→ **To be done**:
Output the data below in full, character for character.

--- Begin ---

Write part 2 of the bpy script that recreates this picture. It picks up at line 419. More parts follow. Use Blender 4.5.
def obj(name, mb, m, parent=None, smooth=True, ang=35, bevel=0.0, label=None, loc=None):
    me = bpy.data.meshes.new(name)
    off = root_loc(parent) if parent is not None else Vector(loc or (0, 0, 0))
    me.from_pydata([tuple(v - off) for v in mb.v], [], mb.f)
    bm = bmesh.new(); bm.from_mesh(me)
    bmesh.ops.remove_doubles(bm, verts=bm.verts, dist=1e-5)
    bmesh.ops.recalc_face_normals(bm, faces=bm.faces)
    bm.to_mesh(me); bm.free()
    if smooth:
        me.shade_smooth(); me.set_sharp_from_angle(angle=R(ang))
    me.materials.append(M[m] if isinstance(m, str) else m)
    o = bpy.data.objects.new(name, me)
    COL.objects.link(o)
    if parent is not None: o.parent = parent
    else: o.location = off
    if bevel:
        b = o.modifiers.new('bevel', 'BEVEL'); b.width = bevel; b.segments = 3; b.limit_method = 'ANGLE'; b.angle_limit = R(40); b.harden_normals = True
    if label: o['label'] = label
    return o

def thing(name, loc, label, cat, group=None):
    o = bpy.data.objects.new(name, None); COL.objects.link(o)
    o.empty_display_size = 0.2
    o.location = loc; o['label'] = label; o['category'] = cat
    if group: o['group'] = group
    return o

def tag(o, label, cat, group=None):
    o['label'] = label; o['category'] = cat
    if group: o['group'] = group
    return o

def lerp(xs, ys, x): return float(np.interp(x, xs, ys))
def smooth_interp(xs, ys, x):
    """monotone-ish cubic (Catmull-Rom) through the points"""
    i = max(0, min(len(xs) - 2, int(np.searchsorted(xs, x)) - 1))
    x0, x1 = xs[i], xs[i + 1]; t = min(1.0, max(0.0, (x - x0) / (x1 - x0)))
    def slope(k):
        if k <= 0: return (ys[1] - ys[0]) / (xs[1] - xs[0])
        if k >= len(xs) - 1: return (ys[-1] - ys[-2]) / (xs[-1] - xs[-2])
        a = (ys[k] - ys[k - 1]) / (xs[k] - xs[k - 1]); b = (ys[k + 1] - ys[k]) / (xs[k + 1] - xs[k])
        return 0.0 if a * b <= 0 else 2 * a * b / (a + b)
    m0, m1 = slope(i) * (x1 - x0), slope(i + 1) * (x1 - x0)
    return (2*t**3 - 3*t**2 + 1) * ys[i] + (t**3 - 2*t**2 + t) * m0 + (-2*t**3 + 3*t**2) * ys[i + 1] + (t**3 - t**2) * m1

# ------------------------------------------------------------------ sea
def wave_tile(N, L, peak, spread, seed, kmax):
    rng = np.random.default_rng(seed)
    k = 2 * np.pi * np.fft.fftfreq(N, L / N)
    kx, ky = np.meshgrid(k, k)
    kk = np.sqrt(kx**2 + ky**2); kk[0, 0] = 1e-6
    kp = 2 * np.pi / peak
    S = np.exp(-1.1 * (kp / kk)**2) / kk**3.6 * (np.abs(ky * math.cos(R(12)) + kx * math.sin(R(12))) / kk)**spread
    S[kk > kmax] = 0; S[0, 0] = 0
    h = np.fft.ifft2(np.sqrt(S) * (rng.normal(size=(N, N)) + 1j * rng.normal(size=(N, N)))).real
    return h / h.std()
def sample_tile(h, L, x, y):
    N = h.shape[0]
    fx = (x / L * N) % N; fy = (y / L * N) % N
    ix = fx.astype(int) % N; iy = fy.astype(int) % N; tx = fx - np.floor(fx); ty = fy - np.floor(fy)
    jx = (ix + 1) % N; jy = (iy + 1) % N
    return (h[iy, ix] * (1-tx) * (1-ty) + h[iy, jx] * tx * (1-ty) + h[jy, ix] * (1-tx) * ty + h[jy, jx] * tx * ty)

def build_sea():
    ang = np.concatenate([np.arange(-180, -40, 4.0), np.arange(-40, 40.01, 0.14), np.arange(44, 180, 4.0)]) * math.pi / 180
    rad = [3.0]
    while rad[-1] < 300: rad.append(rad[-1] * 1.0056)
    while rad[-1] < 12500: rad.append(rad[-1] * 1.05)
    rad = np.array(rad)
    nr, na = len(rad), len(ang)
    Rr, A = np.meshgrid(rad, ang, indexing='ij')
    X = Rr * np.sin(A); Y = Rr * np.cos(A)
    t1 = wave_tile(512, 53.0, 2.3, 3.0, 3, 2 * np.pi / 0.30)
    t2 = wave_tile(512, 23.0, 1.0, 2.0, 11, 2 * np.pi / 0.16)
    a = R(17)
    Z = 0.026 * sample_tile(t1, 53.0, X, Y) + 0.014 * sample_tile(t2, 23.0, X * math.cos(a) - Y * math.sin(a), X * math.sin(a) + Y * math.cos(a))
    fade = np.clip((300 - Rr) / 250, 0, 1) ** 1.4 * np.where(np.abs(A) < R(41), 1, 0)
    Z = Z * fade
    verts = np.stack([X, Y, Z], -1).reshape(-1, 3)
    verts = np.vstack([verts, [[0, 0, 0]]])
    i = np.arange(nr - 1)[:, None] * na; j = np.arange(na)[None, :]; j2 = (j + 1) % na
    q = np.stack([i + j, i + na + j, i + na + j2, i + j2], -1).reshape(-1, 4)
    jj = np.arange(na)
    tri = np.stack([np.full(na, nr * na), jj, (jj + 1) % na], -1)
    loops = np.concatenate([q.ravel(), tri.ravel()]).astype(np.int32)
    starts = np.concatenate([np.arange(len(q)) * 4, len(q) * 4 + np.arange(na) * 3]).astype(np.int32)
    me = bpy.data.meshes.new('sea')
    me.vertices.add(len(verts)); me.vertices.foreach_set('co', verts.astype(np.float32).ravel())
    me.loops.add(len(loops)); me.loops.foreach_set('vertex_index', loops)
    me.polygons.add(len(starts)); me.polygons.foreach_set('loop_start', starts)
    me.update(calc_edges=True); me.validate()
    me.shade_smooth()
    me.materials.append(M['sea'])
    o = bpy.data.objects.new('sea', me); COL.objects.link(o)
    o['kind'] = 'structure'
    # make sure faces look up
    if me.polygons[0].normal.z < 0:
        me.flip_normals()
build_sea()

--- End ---

→ **Written solution**:
Write part 2 of the bpy script that recreates this picture. It picks up at line 419. More parts follow. Use Blender 4.5.
def obj(name, mb, m, parent=None, smooth=True, ang=35, bevel=0.0, label=None, loc=None):
    me = bpy.data.meshes.new(name)
    off = root_loc(parent) if parent is not None else Vector(loc or (0, 0, 0))
    me.from_pydata([tuple(v - off) for v in mb.v], [], mb.f)
    bm = bmesh.new(); bm.from_mesh(me)
    bmesh.ops.remove_doubles(bm, verts=bm.verts, dist=1e-5)
    bmesh.ops.recalc_face_normals(bm, faces=bm.faces)
    bm.to_mesh(me); bm.free()
    if smooth:
        me.shade_smooth(); me.set_sharp_from_angle(angle=R(ang))
    me.materials.append(M[m] if isinstance(m, str) else m)
    o = bpy.data.objects.new(name, me)
    COL.objects.link(o)
    if parent is not None: o.parent = parent
    else: o.location = off
    if bevel:
        b = o.modifiers.new('bevel', 'BEVEL'); b.width = bevel; b.segments = 3; b.limit_method = 'ANGLE'; b.angle_limit = R(40); b.harden_normals = True
    if label: o['label'] = label
    return o

def thing(name, loc, label, cat, group=None):
    o = bpy.data.objects.new(name, None); COL.objects.link(o)
    o.empty_display_size = 0.2
    o.location = loc; o['label'] = label; o['category'] = cat
    if group: o['group'] = group
    return o

def tag(o, label, cat, group=None):
    o['label'] = label; o['category'] = cat
    if group: o['group'] = group
    return o

def lerp(xs, ys, x): return float(np.interp(x, xs, ys))
def smooth_interp(xs, ys, x):
    """monotone-ish cubic (Catmull-Rom) through the points"""
    i = max(0, min(len(xs) - 2, int(np.searchsorted(xs, x)) - 1))
    x0, x1 = xs[i], xs[i + 1]; t = min(1.0, max(0.0, (x - x0) / (x1 - x0)))
    def slope(k):
        if k <= 0: return (ys[1] - ys[0]) / (xs[1] - xs[0])
        if k >= len(xs) - 1: return (ys[-1] - ys[-2]) / (xs[-1] - xs[-2])
        a = (ys[k] - ys[k - 1]) / (xs[k] - xs[k - 1]); b = (ys[k + 1] - ys[k]) / (xs[k + 1] - xs[k])
        return 0.0 if a * b <= 0 else 2 * a * b / (a + b)
    m0, m1 = slope(i) * (x1 - x0), slope(i + 1) * (x1 - x0)
    return (2*t**3 - 3*t**2 + 1) * ys[i] + (t**3 - 2*t**2 + t) * m0 + (-2*t**3 + 3*t**2) * ys[i + 1] + (t**3 - t**2) * m1

# ------------------------------------------------------------------ sea
def wave_tile(N, L, peak, spread, seed, kmax):
    rng = np.random.default_rng(seed)
    k = 2 * np.pi * np.fft.fftfreq(N, L / N)
    kx, ky = np.meshgrid(k, k)
    kk = np.sqrt(kx**2 + ky**2); kk[0, 0] = 1e-6
    kp = 2 * np.pi / peak
    S = np.exp(-1.1 * (kp / kk)**2) / kk**3.6 * (np.abs(ky * math.cos(R(12)) + kx * math.sin(R(12))) / kk)**spread
    S[kk > kmax] = 0; S[0, 0] = 0
    h = np.fft.ifft2(np.sqrt(S) * (rng.normal(size=(N, N)) + 1j * rng.normal(size=(N, N)))).real
    return h / h.std()
def sample_tile(h, L, x, y):
    N = h.shape[0]
    fx = (x / L * N) % N; fy = (y / L * N) % N
    ix = fx.astype(int) % N; iy = fy.astype(int) % N; tx = fx - np.floor(fx); ty = fy - np.floor(fy)
    jx = (ix + 1) % N; jy = (iy + 1) % N
    return (h[iy, ix] * (1-tx) * (1-ty) + h[iy, jx] * tx * (1-ty) + h[jy, ix] * (1-tx) * ty + h[jy, jx] * tx * ty)

def build_sea():
    ang = np.concatenate([np.arange(-180, -40, 4.0), np.arange(-40, 40.01, 0.14), np.arange(44, 180, 4.0)]) * math.pi / 180
    rad = [3.0]
    while rad[-1] < 300: rad.append(rad[-1] * 1.0056)
    while rad[-1] < 12500: rad.append(rad[-1] * 1.05)
    rad = np.array(rad)
    nr, na = len(rad), len(ang)
    Rr, A = np.meshgrid(rad, ang, indexing='ij')
    X = Rr * np.sin(A); Y = Rr * np.cos(A)
    t1 = wave_tile(512, 53.0, 2.3, 3.0, 3, 2 * np.pi / 0.30)
    t2 = wave_tile(512, 23.0, 1.0, 2.0, 11, 2 * np.pi / 0.16)
    a = R(17)
    Z = 0.026 * sample_tile(t1, 53.0, X, Y) + 0.014 * sample_tile(t2, 23.0, X * math.cos(a) - Y * math.sin(a), X * math.sin(a) + Y * math.cos(a))
    fade = np.clip((300 - Rr) / 250, 0, 1) ** 1.4 * np.where(np.abs(A) < R(41), 1, 0)
    Z = Z * fade
    verts = np.stack([X, Y, Z], -1).reshape(-1, 3)
    verts = np.vstack([verts, [[0, 0, 0]]])
    i = np.arange(nr - 1)[:, None] * na; j = np.arange(na)[None, :]; j2 = (j + 1) % na
    q = np.stack([i + j, i + na + j, i + na + j2, i + j2], -1).reshape(-1, 4)
    jj = np.arange(na)
    tri = np.stack([np.full(na, nr * na), jj, (jj + 1) % na], -1)
    loops = np.concatenate([q.ravel(), tri.ravel()]).astype(np.int32)
    starts = np.concatenate([np.arange(len(q)) * 4, len(q) * 4 + np.arange(na) * 3]).astype(np.int32)
    me = bpy.data.meshes.new('sea')
    me.vertices.add(len(verts)); me.vertices.foreach_set('co', verts.astype(np.float32).ravel())
    me.loops.add(len(loops)); me.loops.foreach_set('vertex_index', loops)
    me.polygons.add(len(starts)); me.polygons.foreach_set('loop_start', starts)
    me.update(calc_edges=True); me.validate()
    me.shade_smooth()
    me.materials.append(M['sea'])
    o = bpy.data.objects.new('sea', me); COL.objects.link(o)
    o['kind'] = 'structure'
    # make sure faces look up
    if me.polygons[0].normal.z < 0:
        me.flip_normals()
build_sea()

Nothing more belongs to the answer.